Microsoft platform becomes Nokia's primary smartphone OS

Nokia will adopt Microsoft's Windows Phone as its primary smartphone strategy, the company said on Friday, after days of speculation on what it would do to compete with Apple's iPhone and Google's Android.

The companies will also partner on mobile ads - where Nokia will use Microsoft adCenter in mobile devices - and on mapping, where Nokia Maps will become part of Microsoft's Bing search engine.

Before today's announcement, Nokia CEO Stephen Elop had stated that Nokia needed to "decide how we either build, catalyse or join an ecosystem" to change its fortunes. In the end it decided to partner with Microsoft and join the Windows Phone 7 ecosystem.

Nokia will contribute its hardware design and language support to the partnership, and help bring Windows Phone to a larger range of price points, market segments and geographies, the companies said in an open letter from Elop and Microsoft CEO Steve Ballmer.

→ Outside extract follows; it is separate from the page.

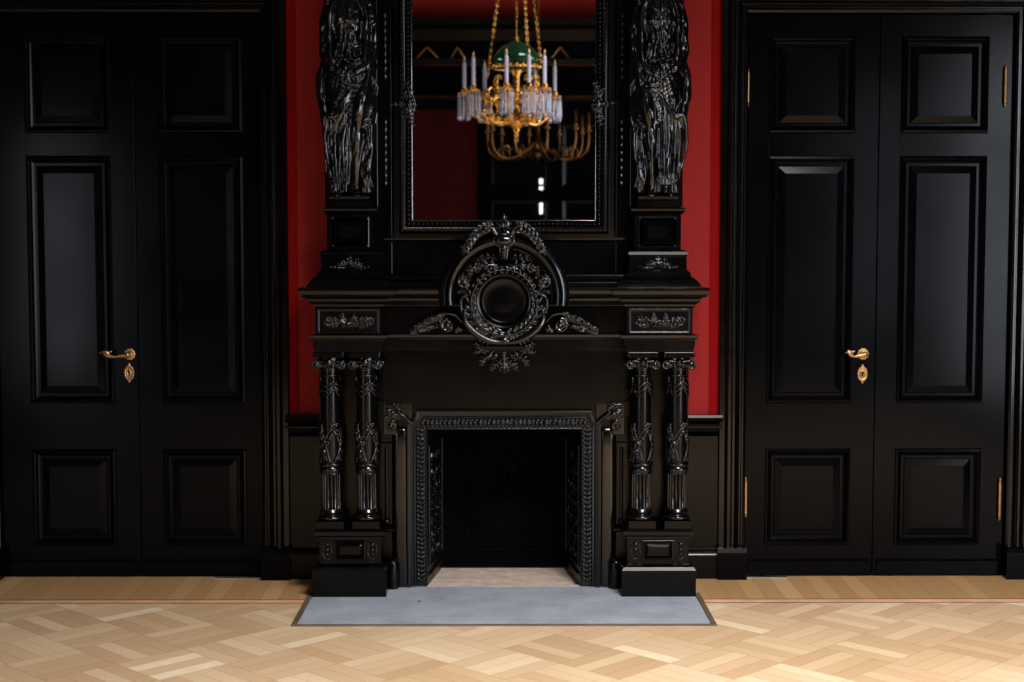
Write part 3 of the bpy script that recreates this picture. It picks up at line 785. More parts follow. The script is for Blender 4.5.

Nokia won't abandon its own platforms, Symbian and MeeGo, yet. The company still plans to put out a "MeeGo-related" product later this year, it said.

With the new strategy, Nokia is hoping to put an end to a downward spiral that started in 2007, the year in which the first version of Apple's iPhone arrived and Google announced Android.

At the time, Nokia's smartphone market share was almost 50 percent for the full year, compared to Apple's 2.7 percent, according to Gartner. The first Android-based phone still hadn't arrived. But by the fourth quarter of 2010, Nokia's market share had dropped to 30.8 percent, Android had caught up and Apple had increased its market share to 16 percent.

With Windows Phone 7, Nokia will have access to an operating system that can compete with Apple's iPhone and Android - something the company hasn't been able to produce itself, Pete Cunningham, principal analyst at Canalys, said in an interview earlier this week.

Windows Phone 7 is far from a safe bet, however, as it, together with Microsoft's older Windows Mobile OS, only managed to grab 3.4 percent of the smartphone market during the fourth quarter, according to Gartner.

That Windows Phone hasn't seen a spectacular take-up is partly due to the fact that it isn't the priority for any vendor at the moment. Samsung, LG and HTC are all focused on Android ahead of Windows Phone 7.

That may change as Nokia brings to bear its channel network and production capacity. Microsoft is also partnering with a company seemingly willing to put all its might behind Windows Phone 7 in the high-end smartphone segment.

There is no silver bullet for either company, given the strength of iPhone and Android, CCS Insight said in a research note.